● PROBLEM REQUIREMENTS
Write out each line of the listing as it stands, without the images.
-- START DATASET CONTENT --
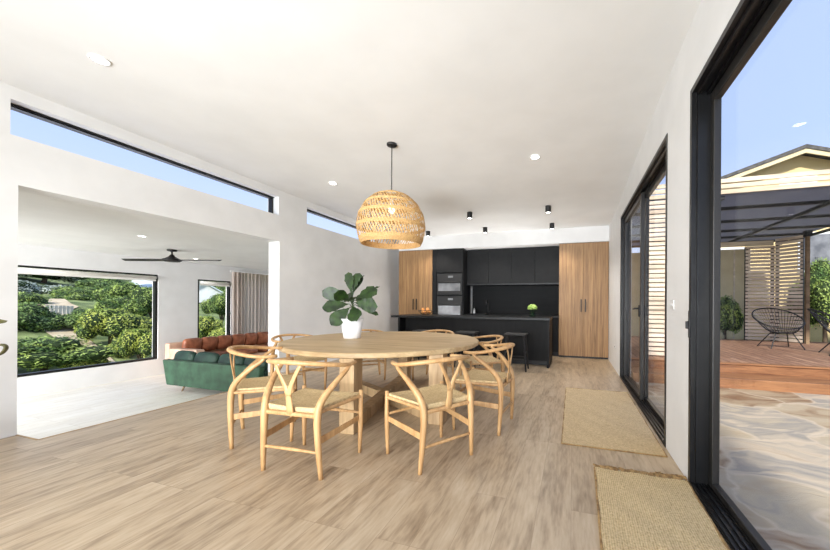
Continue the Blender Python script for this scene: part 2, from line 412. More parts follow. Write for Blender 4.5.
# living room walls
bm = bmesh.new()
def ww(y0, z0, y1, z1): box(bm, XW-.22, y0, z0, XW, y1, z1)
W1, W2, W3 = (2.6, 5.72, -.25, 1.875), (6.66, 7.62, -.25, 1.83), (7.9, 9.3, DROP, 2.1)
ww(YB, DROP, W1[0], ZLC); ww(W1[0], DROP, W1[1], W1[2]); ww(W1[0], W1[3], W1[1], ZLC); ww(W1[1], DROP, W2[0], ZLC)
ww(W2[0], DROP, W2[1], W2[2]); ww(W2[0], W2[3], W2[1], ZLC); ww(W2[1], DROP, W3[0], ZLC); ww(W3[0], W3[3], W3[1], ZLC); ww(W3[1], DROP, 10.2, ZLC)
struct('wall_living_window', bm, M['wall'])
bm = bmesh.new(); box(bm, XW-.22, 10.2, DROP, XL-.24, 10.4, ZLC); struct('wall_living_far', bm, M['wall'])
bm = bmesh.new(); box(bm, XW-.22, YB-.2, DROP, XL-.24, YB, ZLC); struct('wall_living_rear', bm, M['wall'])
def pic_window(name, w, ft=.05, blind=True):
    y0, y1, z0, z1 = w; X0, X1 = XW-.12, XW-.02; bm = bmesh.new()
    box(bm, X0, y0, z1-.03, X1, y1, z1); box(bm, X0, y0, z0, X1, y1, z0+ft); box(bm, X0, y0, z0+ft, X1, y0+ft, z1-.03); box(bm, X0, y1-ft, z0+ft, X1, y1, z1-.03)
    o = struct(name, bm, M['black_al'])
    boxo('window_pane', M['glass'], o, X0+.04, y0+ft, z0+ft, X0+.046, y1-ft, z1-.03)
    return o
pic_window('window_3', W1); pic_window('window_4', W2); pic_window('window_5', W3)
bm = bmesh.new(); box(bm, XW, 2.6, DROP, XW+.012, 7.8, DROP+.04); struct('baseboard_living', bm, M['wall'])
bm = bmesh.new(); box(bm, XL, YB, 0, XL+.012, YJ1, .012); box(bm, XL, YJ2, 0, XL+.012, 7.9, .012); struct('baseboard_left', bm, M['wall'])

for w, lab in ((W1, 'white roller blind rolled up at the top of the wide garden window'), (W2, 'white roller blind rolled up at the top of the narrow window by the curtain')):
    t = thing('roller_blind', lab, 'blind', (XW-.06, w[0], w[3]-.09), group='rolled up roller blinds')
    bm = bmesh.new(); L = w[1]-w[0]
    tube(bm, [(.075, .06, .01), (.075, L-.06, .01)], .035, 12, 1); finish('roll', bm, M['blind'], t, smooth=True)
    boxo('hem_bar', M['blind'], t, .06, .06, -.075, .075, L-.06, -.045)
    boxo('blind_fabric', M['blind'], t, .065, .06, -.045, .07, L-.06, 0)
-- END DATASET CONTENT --
● SOLUTION TO THE EXERCISE
Continue the Blender Python script for this scene: part 2, from line 412. More parts follow. Write for Blender 4.5.
# living room walls
bm = bmesh.new()
def ww(y0, z0, y1, z1): box(bm, XW-.22, y0, z0, XW, y1, z1)
W1, W2, W3 = (2.6, 5.72, -.25, 1.875), (6.66, 7.62, -.25, 1.83), (7.9, 9.3, DROP, 2.1)
ww(YB, DROP, W1[0], ZLC); ww(W1[0], DROP, W1[1], W1[2]); ww(W1[0], W1[3], W1[1], ZLC); ww(W1[1], DROP, W2[0], ZLC)
ww(W2[0], DROP, W2[1], W2[2]); ww(W2[0], W2[3], W2[1], ZLC); ww(W2[1], DROP, W3[0], ZLC); ww(W3[0], W3[3], W3[1], ZLC); ww(W3[1], DROP, 10.2, ZLC)
struct('wall_living_window', bm, M['wall'])
bm = bmesh.new(); box(bm, XW-.22, 10.2, DROP, XL-.24, 10.4, ZLC); struct('wall_living_far', bm, M['wall'])
bm = bmesh.new(); box(bm, XW-.22, YB-.2, DROP, XL-.24, YB, ZLC); struct('wall_living_rear', bm, M['wall'])
def pic_window(name, w, ft=.05, blind=True):
    y0, y1, z0, z1 = w; X0, X1 = XW-.12, XW-.02; bm = bmesh.new()
    box(bm, X0, y0, z1-.03, X1, y1, z1); box(bm, X0, y0, z0, X1, y1, z0+ft); box(bm, X0, y0, z0+ft, X1, y0+ft, z1-.03); box(bm, X0, y1-ft, z0+ft, X1, y1, z1-.03)
    o = struct(name, bm, M['black_al'])
    boxo('window_pane', M['glass'], o, X0+.04, y0+ft, z0+ft, X0+.046, y1-ft, z1-.03)
    return o
pic_window('window_3', W1); pic_window('window_4', W2); pic_window('window_5', W3)
bm = bmesh.new(); box(bm, XW, 2.6, DROP, XW+.012, 7.8, DROP+.04); struct('baseboard_living', bm, M['wall'])
bm = bmesh.new(); box(bm, XL, YB, 0, XL+.012, YJ1, .012); box(bm, XL, YJ2, 0, XL+.012, 7.9, .012); struct('baseboard_left', bm, M['wall'])

for w, lab in ((W1, 'white roller blind rolled up at the top of the wide garden window'), (W2, 'white roller blind rolled up at the top of the narrow window by the curtain')):
    t = thing('roller_blind', lab, 'blind', (XW-.06, w[0], w[3]-.09), group='rolled up roller blinds')
    bm = bmesh.new(); L = w[1]-w[0]
    tube(bm, [(.075, .06, .01), (.075, L-.06, .01)], .035, 12, 1); finish('roll', bm, M['blind'], t, smooth=True)
    boxo('hem_bar', M['blind'], t, .06, .06, -.075, .075, L-.06, -.045)
    boxo('blind_fabric', M['blind'], t, .065, .06, -.045, .07, L-.06, 0)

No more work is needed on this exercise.